▶ Short problem
Reproduce the listing below character for character; drop every image.

▶ Available data
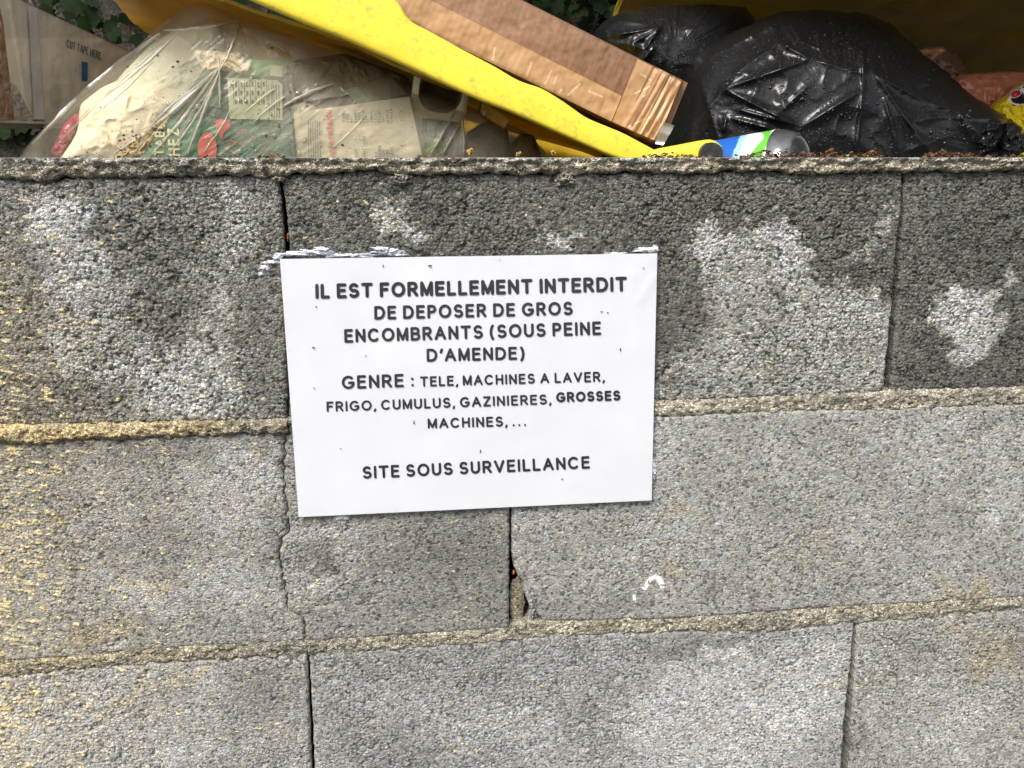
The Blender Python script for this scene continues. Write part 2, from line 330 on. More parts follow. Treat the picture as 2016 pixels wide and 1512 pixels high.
# stains and other paler or darker patches: (cx, cy, rx, ry, angle, albedo, softness, course)
ST = [
 # left block of the top course: paler and darker patches
 (110,440,60,75,-25,.38,.5,0),(150,530,75,70,-35,.40,.5,0),(100,405,45,45,0,.42,.5,0),(215,610,80,75,-35,.33,.5,0),(150,680,75,95,0,.33,.6,0),(130,640,60,60,0,.34,.6,0),
 (250,770,140,60,10,.33,.5,0),(360,740,150,80,0,.36,.5,0),(410,600,60,70,-20,.30,.6,0),(330,790,200,40,0,.33,.5,0),(470,450,45,60,-20,.31,.7,0),(455,400,30,60,-10,.28,.7,0),(390,560,40,40,0,.28,.8,0),
 (95,780,190,55,5,.125,.4,0),(30,650,80,160,0,.16,.7,0),(520,700,50,180,0,.16,.6,0),(285,480,90,75,-20,.125,.7,0),(330,600,90,60,-25,.13,.7,0),(60,360,120,40,0,.2,.8,0),
 # long block under the litter
 (770,430,32,40,-30,.34,.6,0),(815,465,35,28,-20,.42,.5,0),(1100,475,35,22,10,.34,.6,0),(1125,470,20,18,0,.38,.6,0),
 (1420,500,70,52,20,.40,.45,0),(1400,490,60,38,0,.42,.5,0),(1520,455,42,36,0,.46,.4,0),(1545,510,40,95,-8,.40,.4,0),(1470,560,75,110,15,.31,.5,0),(1600,600,60,60,0,.33,.5,0),(1640,585,70,35,8,.36,.5,0),
 (1690,610,80,45,10,.30,.5,0),(1620,690,185,110,0,.29,.35,0),(1480,720,190,80,0,.28,.4,0),(1385,700,70,60,0,.26,.5,0),(1735,440,22,40,30,.30,.7,0),(1700,500,40,20,0,.25,.8,0),
 (1330,600,60,110,0,.105,.4,0),(1420,770,240,30,-2,.24,.6,0),
 # right-hand block
 (1890,585,42,30,0,.42,.4,0),(1915,630,70,58,0,.42,.4,0),(1920,675,52,32,0,.38,.4,0),(1850,625,40,12,0,.40,.5,0),(1965,575,22,16,0,.32,.6,0),(1982,540,12,16,0,.32,.6,0),
 # second course
 (470,940,100,70,10,.36,.6,1),(420,1000,90,60,0,.33,.7,1),(480,1110,120,40,0,.31,.7,1),(380,1170,200,40,0,.29,.8,1),(650,1060,80,35,0,.33,.6,1),(640,1150,90,50,0,.31,.6,1),(80,880,170,40,0,.16,.7,1),(300,885,160,28,0,.17,.7,1),
 (900,1080,100,90,0,.165,.6,1),(520,1090,50,50,0,.19,.7,1),(640,1100,45,25,20,.17,.7,1),(330,1060,60,50,0,.2,.8,1),(960,1180,60,80,0,.17,.7,1),(310,1080,300,20,0,.22,.8,1),(800,1190,150,50,0,.19,.7,1),
 (1400,1165,7,38,8,.12,.7,1),(1420,1185,7,22,8,.12,.7,1),(1475,1175,6,28,4,.17,.8,1),(1935,930,12,60,0,.15,.8,1),(1915,1000,10,30,10,.17,.8,1),(1890,1010,8,30,10,.17,.8,1),(1985,1060,10,30,0,.18,.8,1),(1500,1080,130,30,0,.22,.8,1),(1160,1190,120,30,0,.20,.8,1),(1850,880,150,60,0,.3,.8,1),(1960,960,60,80,0,.33,.8,1),(1290,860,60,60,0,.30,.8,1),
 # third course
 (1500,1400,210,130,-5,.42,.7,2),(1440,1340,170,60,-10,.42,.8,2),(1580,1290,110,40,-10,.36,.8,2),(1330,1450,160,90,0,.38,.8,2),(1380,1268,130,22,-4,.17,.6,2),(860,1330,240,60,0,.22,.7,2),(1630,1480,40,60,0,.25,.7,2),
 (120,1400,180,90,0,.34,.7,2),(520,1360,90,90,0,.20,.7,2),(560,1480,60,60,0,.22,.7,2),(280,1480,140,60,0,.34,.8,2),(1740,1330,80,100,0,.24,.7,2),(1900,1400,120,120,0,.30,.8,2),(1690,1430,14,80,5,.19,.6,2),(760,1460,150,60,0,.22,.8,2),(1000,1450,140,60,0,.3,.8,2)]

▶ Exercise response
The Blender Python script for this scene continues. Write part 2, from line 330 on. More parts follow. Treat the picture as 2016 pixels wide and 1512 pixels high.
# stains and other paler or darker patches: (cx, cy, rx, ry, angle, albedo, softness, course)
ST = [
 # left block of the top course: paler and darker patches
 (110,440,60,75,-25,.38,.5,0),(150,530,75,70,-35,.40,.5,0),(100,405,45,45,0,.42,.5,0),(215,610,80,75,-35,.33,.5,0),(150,680,75,95,0,.33,.6,0),(130,640,60,60,0,.34,.6,0),
 (250,770,140,60,10,.33,.5,0),(360,740,150,80,0,.36,.5,0),(410,600,60,70,-20,.30,.6,0),(330,790,200,40,0,.33,.5,0),(470,450,45,60,-20,.31,.7,0),(455,400,30,60,-10,.28,.7,0),(390,560,40,40,0,.28,.8,0),
 (95,780,190,55,5,.125,.4,0),(30,650,80,160,0,.16,.7,0),(520,700,50,180,0,.16,.6,0),(285,480,90,75,-20,.125,.7,0),(330,600,90,60,-25,.13,.7,0),(60,360,120,40,0,.2,.8,0),
 # long block under the litter
 (770,430,32,40,-30,.34,.6,0),(815,465,35,28,-20,.42,.5,0),(1100,475,35,22,10,.34,.6,0),(1125,470,20,18,0,.38,.6,0),
 (1420,500,70,52,20,.40,.45,0),(1400,490,60,38,0,.42,.5,0),(1520,455,42,36,0,.46,.4,0),(1545,510,40,95,-8,.40,.4,0),(1470,560,75,110,15,.31,.5,0),(1600,600,60,60,0,.33,.5,0),(1640,585,70,35,8,.36,.5,0),
 (1690,610,80,45,10,.30,.5,0),(1620,690,185,110,0,.29,.35,0),(1480,720,190,80,0,.28,.4,0),(1385,700,70,60,0,.26,.5,0),(1735,440,22,40,30,.30,.7,0),(1700,500,40,20,0,.25,.8,0),
 (1330,600,60,110,0,.105,.4,0),(1420,770,240,30,-2,.24,.6,0),
 # right-hand block
 (1890,585,42,30,0,.42,.4,0),(1915,630,70,58,0,.42,.4,0),(1920,675,52,32,0,.38,.4,0),(1850,625,40,12,0,.40,.5,0),(1965,575,22,16,0,.32,.6,0),(1982,540,12,16,0,.32,.6,0),
 # second course
 (470,940,100,70,10,.36,.6,1),(420,1000,90,60,0,.33,.7,1),(480,1110,120,40,0,.31,.7,1),(380,1170,200,40,0,.29,.8,1),(650,1060,80,35,0,.33,.6,1),(640,1150,90,50,0,.31,.6,1),(80,880,170,40,0,.16,.7,1),(300,885,160,28,0,.17,.7,1),
 (900,1080,100,90,0,.165,.6,1),(520,1090,50,50,0,.19,.7,1),(640,1100,45,25,20,.17,.7,1),(330,1060,60,50,0,.2,.8,1),(960,1180,60,80,0,.17,.7,1),(310,1080,300,20,0,.22,.8,1),(800,1190,150,50,0,.19,.7,1),
 (1400,1165,7,38,8,.12,.7,1),(1420,1185,7,22,8,.12,.7,1),(1475,1175,6,28,4,.17,.8,1),(1935,930,12,60,0,.15,.8,1),(1915,1000,10,30,10,.17,.8,1),(1890,1010,8,30,10,.17,.8,1),(1985,1060,10,30,0,.18,.8,1),(1500,1080,130,30,0,.22,.8,1),(1160,1190,120,30,0,.20,.8,1),(1850,880,150,60,0,.3,.8,1),(1960,960,60,80,0,.33,.8,1),(1290,860,60,60,0,.30,.8,1),
 # third course
 (1500,1400,210,130,-5,.42,.7,2),(1440,1340,170,60,-10,.42,.8,2),(1580,1290,110,40,-10,.36,.8,2),(1330,1450,160,90,0,.38,.8,2),(1380,1268,130,22,-4,.17,.6,2),(860,1330,240,60,0,.22,.7,2),(1630,1480,40,60,0,.25,.7,2),
 (120,1400,180,90,0,.34,.7,2),(520,1360,90,90,0,.20,.7,2),(560,1480,60,60,0,.22,.7,2),(280,1480,140,60,0,.34,.8,2),(1740,1330,80,100,0,.24,.7,2),(1900,1400,120,120,0,.30,.8,2),(1690,1430,14,80,5,.19,.6,2),(760,1460,150,60,0,.22,.8,2),(1000,1450,140,60,0,.3,.8,2)]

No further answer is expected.